Some writers set their stories during the run of the show — sometimes filling in the blanks, sometimes taking a certain episode in a completely different direction; others will start off where the show stopped in a "further-adventures-of" mode. Other modes of fan expression include creating music videos and visual art.

"I love it. I absolutely love it. I wish I had grown up in the era of fan fiction, because I was living those shows and those movies that I loved and I would put on the score to Superman and just relive the movie over and over," says Joss Whedon, creator of Buffy The Vampire Slayer, Angel and Firefly, when asked how he feels about his shows living on in the fanfic community.
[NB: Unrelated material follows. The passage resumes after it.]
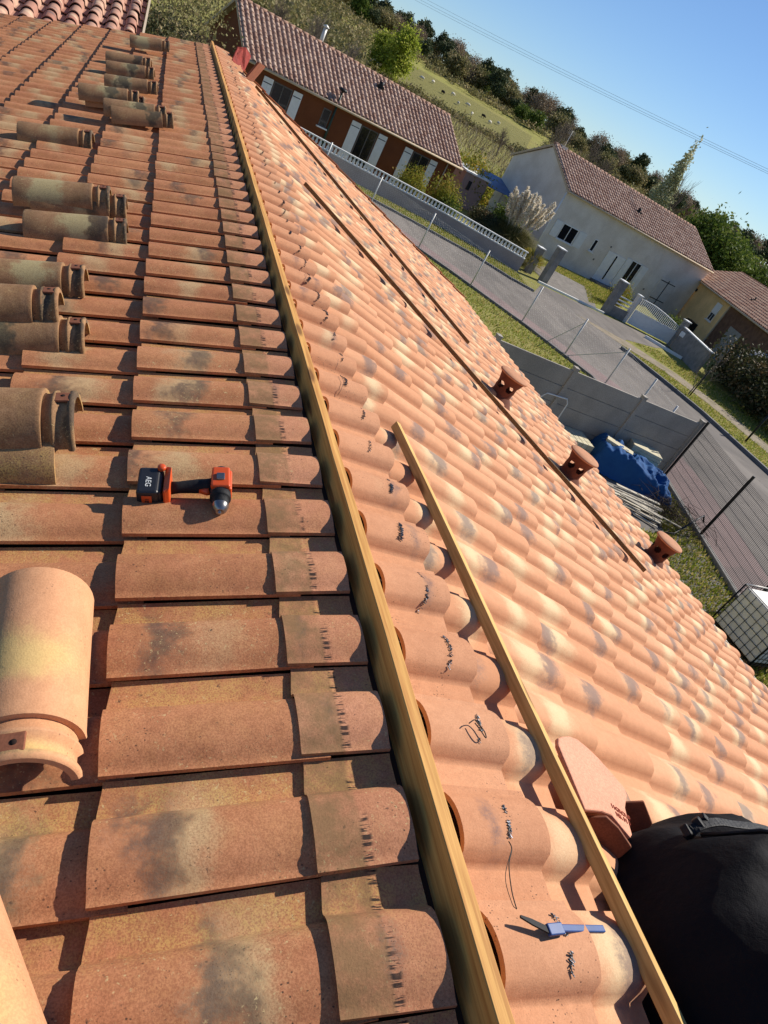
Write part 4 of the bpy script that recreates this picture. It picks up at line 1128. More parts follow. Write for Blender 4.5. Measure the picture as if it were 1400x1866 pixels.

"I think it's kind of a glorious thing to be able to be carrying the torch. That's why I made these shows. I didn't make them so that people would enjoy them and forget them; I made them so they would never be able to shake them. It's the way I am as a fan. I create the shows that would make me do that."

Fanfic will usually be rated to warn readers of content that may offend. Some stories are set in alternative universes (transporting, for example, the entire cast of Babylon 5 to England, ca. 1750); some are erotic, including the popular "slash" category, which imagines male/male and, increasingly, female/female relationships between characters who don't necessarily have such relationships on the source shows.

Fan fiction at its best exhibits the qualities of "original" prose: strong characters, inventive plotting and fine pacing, with the added value of being a fan's methadone, both in between episodes and when the show is gone.

Methadone that sometimes gives you a high as good as the real thing.